Much of the policy press last week followed the Senate’s passage of the ROAD to Housing Act, which supporters claim will reduce housing costs. Yet last Friday, to little media fanfare, President Trump issued an executive order on “Removing Regulatory Barriers to Affordable Home Construction” that will do far more to bring down costs.

Indeed, Friday’s order is one of the more important federal housing actions ever undertaken. That’s because it focuses on solving problems caused by the federal government itself. Though hardly a panacea, it is an important step toward addressing the nation’s housing supply crisis.

For decades, housing wonks have been frustrated that most barriers to housing are at the state and local level. That limits how much federal lawmakers can do. The ROAD to Housing Act, for instance, tries to solve the housing crisis through a litany of new reports (the act uses some variation of the word “report” almost 100 times), grants to state and local governments, and new federal regulations—which, on the whole, will probably make housing more expensive.

Yet, though they often go ignored, there are distinct federal burdens on housing.

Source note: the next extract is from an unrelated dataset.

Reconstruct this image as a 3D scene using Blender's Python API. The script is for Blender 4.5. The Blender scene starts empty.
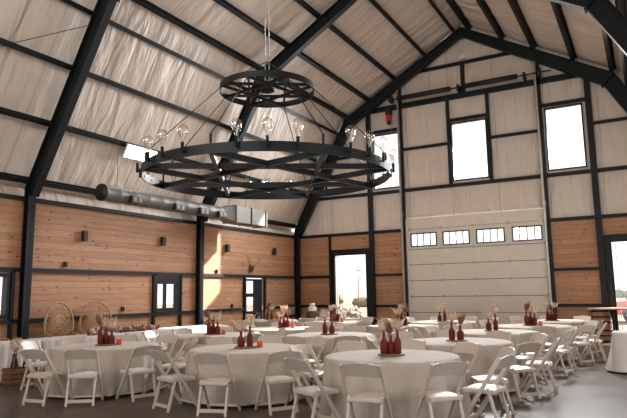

Trump’s executive order tackles them head-on.

The most substantial of these burdens comes from the Clean Water Act. As I detailed in a Manhattan Institute report last month, the federal government has used the act to impose stormwater control mandates on almost all large construction sites and finished building projects. Covered developers must do everything from completing extensive reports on stormwater management to building “bioretention ponds.” These mandates can add tens of thousands of dollars to the cost of an individual house, while producing little benefit for the nation’s lakes and rivers.

Washington has also used the Clean Water Act to stop development in areas the federal government considers “wetlands”—including some patches of damp ground. It can take months for the government even to tell builders if they’re building on a wetland.

In response to all of this, the new executive order requires agencies to streamline and simplify all major Clean Water Act regulations that might increase costs for builders. This should significantly reduce the burden on builders of big projects.

Another federal barrier is the National Environmental Policy Act. NEPA is famous for requiring mammoth reports on new infrastructure projects. Trump’s executive order directs executive agencies to simplify and minimize NEPA regulations in any way connected to residential building, including infrastructure projects that facilitate new housing.

The order also takes on the extensive reporting mandates in Section 106 of the National Historic Preservation Act. Though less famous than NEPA, the act is known in some circles as the “Archaeologist Full Employment Act,” as it requires extended archeological digs and reports on new infrastructure projects. Just as with NEPA, Trump’s order requires that departments minimize the reporting burden under Section 106.

As part of the Biden administration’s efforts to fight climate change, the federal government imposed increasingly stringent energy-efficient building codes on homebuilders. Biden officials claimed the codes led to energy savings, but they knew that the mandates added thousands of dollars to the cost of new mobile homes and even more to the cost of regular housing. The Trump executive order requires executive branch agencies to eliminate these building-code mandates as much as possible.

These federal rules are not the main drivers of high housing costs in major cities like Los Angeles and New York, but they do make a big difference. And the rules are especially burdensome for builders in suburbia or in outlying areas that get little attention from policymakers.

The Trump executive order is important not just because it takes on regulations that receive little attention from the press and from Congress but also because it squarely addresses issues under the control of the federal government itself. Before the president or Congress begins telling state and local governments how to reduce regulatory burdens, they should remember the timeless instruction: “physician, heal thyself.”